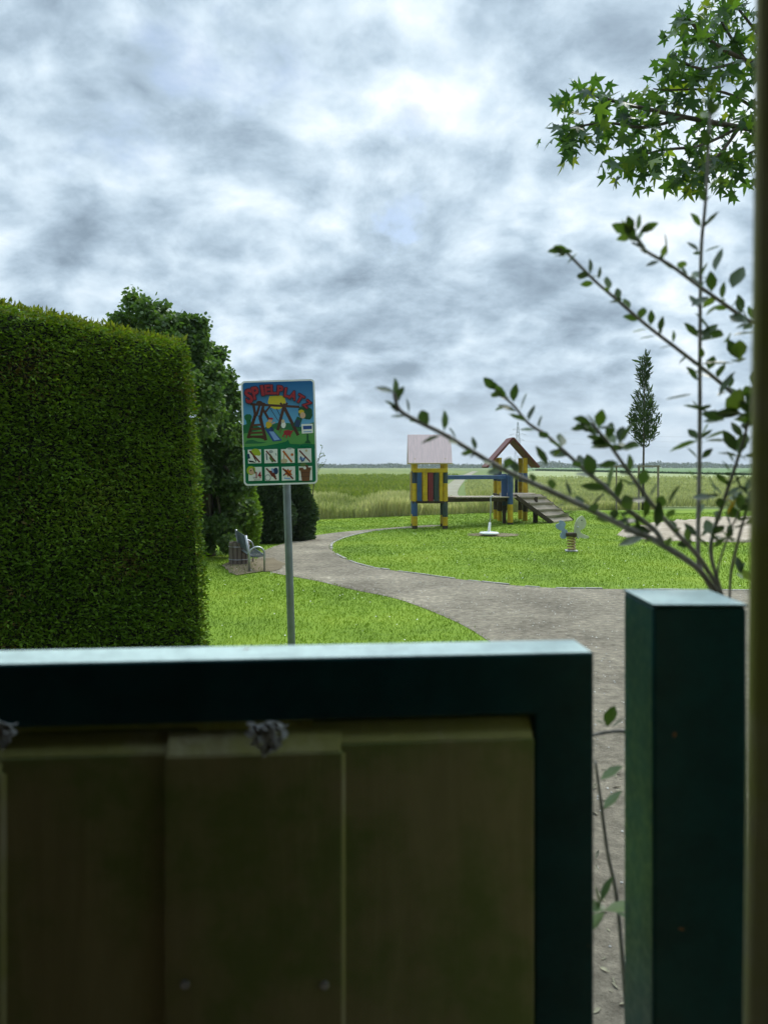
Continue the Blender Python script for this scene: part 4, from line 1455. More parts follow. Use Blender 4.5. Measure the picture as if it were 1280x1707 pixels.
# printed sky: a blue that pales downwards, as the picture on the sign does
m = bpy.data.materials.new('print_sky')
m.use_nodes = True
t = NT(m.node_tree)
o_ = t.n('ShaderNodeOutputMaterial')
p_ = t.n('ShaderNodeBsdfPrincipled')
t.link(p_.outputs[0], o_.inputs[0])
s_ = t.n('ShaderNodeSeparateXYZ')
t.link(t.n('ShaderNodeTexCoord').outputs['Generated'], s_.inputs[0])
t.link(t.ramp(s_.outputs[2], [(0.0, (0.30, 0.52, 0.72)), (0.35, (0.12, 0.36, 0.60)), (1.0, (0.0, 0.105, 0.30))]), p_.inputs['Base Color'])
p_.inputs['Roughness'].default_value = 0.35
INK['sky'] = m
layer = [0]
art = {}
def art_poly(mk, pts, part='picture'):
    layer[0] += 1
    mb, mats = art.setdefault(part, (MB(), []))
    if mk not in mats:
        mats.append(mk)
    M4 = PM @ Matrix.Translation((0, 0, 0.0042 + layer[0] * 0.00006))
    tris = tessellate_polygon([[Vector((x, y, 0)) for x, y in pts]])
    mb.add([M4 @ Vector((x, y, 0)) for x, y in pts], [tuple(q) for q in tris], mats.index(mk))
def Zp(mk, pts, part='picture'):
    art_poly(mk, [zp(*q) for q in pts], part)
def Zl(mk, a, b, wd, part='picture', wd2=None):
    wd2 = wd2 or wd
    a, b = Vector(a), Vector(b)
    d = (b - a).normalized()
    nn = Vector((-d.y, d.x))
    Zp(mk, [a + nn * wd / 2, b + nn * wd2 / 2, b - nn * wd2 / 2, a - nn * wd / 2], part)
def Zc(mk, x, y, r, ry=None, n=18, part='picture', j=0.0):
    ry = ry or r
    Zp(mk, [(x + r * math.cos(2 * math.pi * k / n) * (1 + random.uniform(-j, j)), y + ry * math.sin(2 * math.pi * k / n) * (1 + random.uniform(-j, j))) for k in range(n)], part)
# sky panel is its own mesh so that its print gradient has its own range
mb = MB()
zi = rrect(SW - 0.028, SH - 0.028, 0.024)
M4 = PM @ Matrix.Translation((0, 0, 0.0041))
cut = -0.10
skyp = [q for q in zi if q[1] > cut] 
skyp = [(-(SW - .028) / 2, cut)] + [((SW - .028) / 2, cut)] + [q for q in zi if q[1] > 0]
tris = tessellate_polygon([[Vector((x, y, 0)) for x, y in skyp]])
mb.add([M4 @ Vector((x, y, 0)) for x, y in skyp], [tuple(q) for q in tris])
mb.build('picture_sky', INK['sky'], plate)
lowp = [(-(SW - .028) / 2, cut)] + [q for q in zi if q[1] < 0] + [((SW - .028) / 2, cut)]
art_poly('green', lowp)
hw_ = (SW - .028) / 2 / KS
def clampx(pts):
    return pts
Zp('hill', [(168, 720), (260, 690), (420, 760), (600, 690), (760, 690), (900, 740), (1082, 680), (1092, 960), (178, 990)])
Zp('light', [(172, 830), (300, 800), (480, 760), (700, 770), (900, 800), (1088, 780), (1094, 965), (900, 965), (700, 955), (450, 985), (180, 1000)])
Zp('hill', [(190, 960), (220, 915), (290, 905), (360, 930), (480, 940), (400, 955)])
Zp('green', [(178, 1000), (420, 992), (640, 950), (720, 930), (750, 905), (775, 960), (900, 965), (960, 955), (1096, 965), (1098, 1020), (180, 1040)])
Zc('hill', 235, 620, 50, 45, j=0.1)
Zl('hill', (235, 620), (250, 740), 60)
Zp('sun', [(510, 345), (650, 335), (700, 345), (722, 420), (705, 470), (640, 515), (570, 512), (510, 480), (488, 420)])
# wooden swing and tower
Zl('brown', (265, 448), (895, 483), 30)
Zl('brown', (300, 440), (330, 600), 34)
Zl('brown', (335, 560), (235, 885), 40)
Zl('brown', (395, 420), (340, 600), 30)
Zl('brown', (440, 430), (385, 650), 36)
Zl('brown', (385, 590), (462, 915), 42)
Zl('brown', (430, 520), (505, 650), 30)
Zl('brown', (520, 470), (450, 560), 24)
Zc('brown', 380, 435, 42, 30)
for yy, xa, xb in ((720, 290, 400), (770, 275, 415), (820, 260, 430), (868, 245, 445)):
    Zl('brown2', (xa, yy), (xb, yy - 8), 26)
Zp('brown', [(240, 860), (450, 855), (470, 915), (400, 890), (300, 880), (225, 890)])
Zl('brown', (705, 440), (615, 785), 38)
Zl('brown', (690, 470), (880, 850), 40)
Zl('brown', (650, 430), (740, 560), 26)
Zl('brown', (740, 430), (690, 520), 24)
Zl('black', (520, 500), (620, 660), 7)
Zl('black', (600, 505), (690, 680), 7)
# tree with a child looking out
Zc('tree', 975, 560, 92, 78, j=0.1)
Zc('tree', 940, 520, 60, 45, j=0.1)
Zc('tree', 1015, 590, 45, 55, j=0.1)
Zl('tree', (900, 620), (850, 740), 70, wd2=90)
Zc('yellow', 920, 545, 38, 26, j=0.1)
Zc('skin', 938, 592, 36, 40)
Zl('navy', (880, 650), (860, 740), 60)
# child on the slide
Zp('blue', [(448, 765), (540, 768), (672, 915), (556, 928)])
Zp('pale', [(505, 800), (560, 800), (645, 905), (572, 915)])
Zc('yellow', 500, 712, 40, 46, j=0.08)
Zc('skin', 522, 658, 28, 30)
Zp('red', [(495, 645), (505, 622), (545, 622), (562, 640), (540, 648)])
Zl('navy', (520, 745), (560, 790), 34)
Zl('skin', (540, 700), (580, 680), 14)
# child on the swing
Zc('white', 690, 715, 28, 45, j=0.1)
Zc('beige', 684, 668, 22, 24)
Zl('olive', (665, 760), (640, 820), 24)
# red animal rider
Zc('red', 745, 815, 55, 36, j=0.12)
for a, b in (((700, 830), (680, 870)), ((735, 840), (725, 885)), ((770, 840), (775, 870)), ((790, 800), (820, 790))):
    Zl('red', a, b, 16)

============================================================

Restate the whole listing above exactly, except for its images.

RESULT OF THE TASK:
Continue the Blender Python script for this scene: part 4, from line 1455. More parts follow. Use Blender 4.5. Measure the picture as if it were 1280x1707 pixels.
# printed sky: a blue that pales downwards, as the picture on the sign does
m = bpy.data.materials.new('print_sky')
m.use_nodes = True
t = NT(m.node_tree)
o_ = t.n('ShaderNodeOutputMaterial')
p_ = t.n('ShaderNodeBsdfPrincipled')
t.link(p_.outputs[0], o_.inputs[0])
s_ = t.n('ShaderNodeSeparateXYZ')
t.link(t.n('ShaderNodeTexCoord').outputs['Generated'], s_.inputs[0])
t.link(t.ramp(s_.outputs[2], [(0.0, (0.30, 0.52, 0.72)), (0.35, (0.12, 0.36, 0.60)), (1.0, (0.0, 0.105, 0.30))]), p_.inputs['Base Color'])
p_.inputs['Roughness'].default_value = 0.35
INK['sky'] = m
layer = [0]
art = {}
def art_poly(mk, pts, part='picture'):
    layer[0] += 1
    mb, mats = art.setdefault(part, (MB(), []))
    if mk not in mats:
        mats.append(mk)
    M4 = PM @ Matrix.Translation((0, 0, 0.0042 + layer[0] * 0.00006))
    tris = tessellate_polygon([[Vector((x, y, 0)) for x, y in pts]])
    mb.add([M4 @ Vector((x, y, 0)) for x, y in pts], [tuple(q) for q in tris], mats.index(mk))
def Zp(mk, pts, part='picture'):
    art_poly(mk, [zp(*q) for q in pts], part)
def Zl(mk, a, b, wd, part='picture', wd2=None):
    wd2 = wd2 or wd
    a, b = Vector(a), Vector(b)
    d = (b - a).normalized()
    nn = Vector((-d.y, d.x))
    Zp(mk, [a + nn * wd / 2, b + nn * wd2 / 2, b - nn * wd2 / 2, a - nn * wd / 2], part)
def Zc(mk, x, y, r, ry=None, n=18, part='picture', j=0.0):
    ry = ry or r
    Zp(mk, [(x + r * math.cos(2 * math.pi * k / n) * (1 + random.uniform(-j, j)), y + ry * math.sin(2 * math.pi * k / n) * (1 + random.uniform(-j, j))) for k in range(n)], part)
# sky panel is its own mesh so that its print gradient has its own range
mb = MB()
zi = rrect(SW - 0.028, SH - 0.028, 0.024)
M4 = PM @ Matrix.Translation((0, 0, 0.0041))
cut = -0.10
skyp = [q for q in zi if q[1] > cut] 
skyp = [(-(SW - .028) / 2, cut)] + [((SW - .028) / 2, cut)] + [q for q in zi if q[1] > 0]
tris = tessellate_polygon([[Vector((x, y, 0)) for x, y in skyp]])
mb.add([M4 @ Vector((x, y, 0)) for x, y in skyp], [tuple(q) for q in tris])
mb.build('picture_sky', INK['sky'], plate)
lowp = [(-(SW - .028) / 2, cut)] + [q for q in zi if q[1] < 0] + [((SW - .028) / 2, cut)]
art_poly('green', lowp)
hw_ = (SW - .028) / 2 / KS
def clampx(pts):
    return pts
Zp('hill', [(168, 720), (260, 690), (420, 760), (600, 690), (760, 690), (900, 740), (1082, 680), (1092, 960), (178, 990)])
Zp('light', [(172, 830), (300, 800), (480, 760), (700, 770), (900, 800), (1088, 780), (1094, 965), (900, 965), (700, 955), (450, 985), (180, 1000)])
Zp('hill', [(190, 960), (220, 915), (290, 905), (360, 930), (480, 940), (400, 955)])
Zp('green', [(178, 1000), (420, 992), (640, 950), (720, 930), (750, 905), (775, 960), (900, 965), (960, 955), (1096, 965), (1098, 1020), (180, 1040)])
Zc('hill', 235, 620, 50, 45, j=0.1)
Zl('hill', (235, 620), (250, 740), 60)
Zp('sun', [(510, 345), (650, 335), (700, 345), (722, 420), (705, 470), (640, 515), (570, 512), (510, 480), (488, 420)])
# wooden swing and tower
Zl('brown', (265, 448), (895, 483), 30)
Zl('brown', (300, 440), (330, 600), 34)
Zl('brown', (335, 560), (235, 885), 40)
Zl('brown', (395, 420), (340, 600), 30)
Zl('brown', (440, 430), (385, 650), 36)
Zl('brown', (385, 590), (462, 915), 42)
Zl('brown', (430, 520), (505, 650), 30)
Zl('brown', (520, 470), (450, 560), 24)
Zc('brown', 380, 435, 42, 30)
for yy, xa, xb in ((720, 290, 400), (770, 275, 415), (820, 260, 430), (868, 245, 445)):
    Zl('brown2', (xa, yy), (xb, yy - 8), 26)
Zp('brown', [(240, 860), (450, 855), (470, 915), (400, 890), (300, 880), (225, 890)])
Zl('brown', (705, 440), (615, 785), 38)
Zl('brown', (690, 470), (880, 850), 40)
Zl('brown', (650, 430), (740, 560), 26)
Zl('brown', (740, 430), (690, 520), 24)
Zl('black', (520, 500), (620, 660), 7)
Zl('black', (600, 505), (690, 680), 7)
# tree with a child looking out
Zc('tree', 975, 560, 92, 78, j=0.1)
Zc('tree', 940, 520, 60, 45, j=0.1)
Zc('tree', 1015, 590, 45, 55, j=0.1)
Zl('tree', (900, 620), (850, 740), 70, wd2=90)
Zc('yellow', 920, 545, 38, 26, j=0.1)
Zc('skin', 938, 592, 36, 40)
Zl('navy', (880, 650), (860, 740), 60)
# child on the slide
Zp('blue', [(448, 765), (540, 768), (672, 915), (556, 928)])
Zp('pale', [(505, 800), (560, 800), (645, 905), (572, 915)])
Zc('yellow', 500, 712, 40, 46, j=0.08)
Zc('skin', 522, 658, 28, 30)
Zp('red', [(495, 645), (505, 622), (545, 622), (562, 640), (540, 648)])
Zl('navy', (520, 745), (560, 790), 34)
Zl('skin', (540, 700), (580, 680), 14)
# child on the swing
Zc('white', 690, 715, 28, 45, j=0.1)
Zc('beige', 684, 668, 22, 24)
Zl('olive', (665, 760), (640, 820), 24)
# red animal rider
Zc('red', 745, 815, 55, 36, j=0.12)
for a, b in (((700, 830), (680, 870)), ((735, 840), (725, 885)), ((770, 840), (775, 870)), ((790, 800), (820, 790))):
    Zl('red', a, b, 16)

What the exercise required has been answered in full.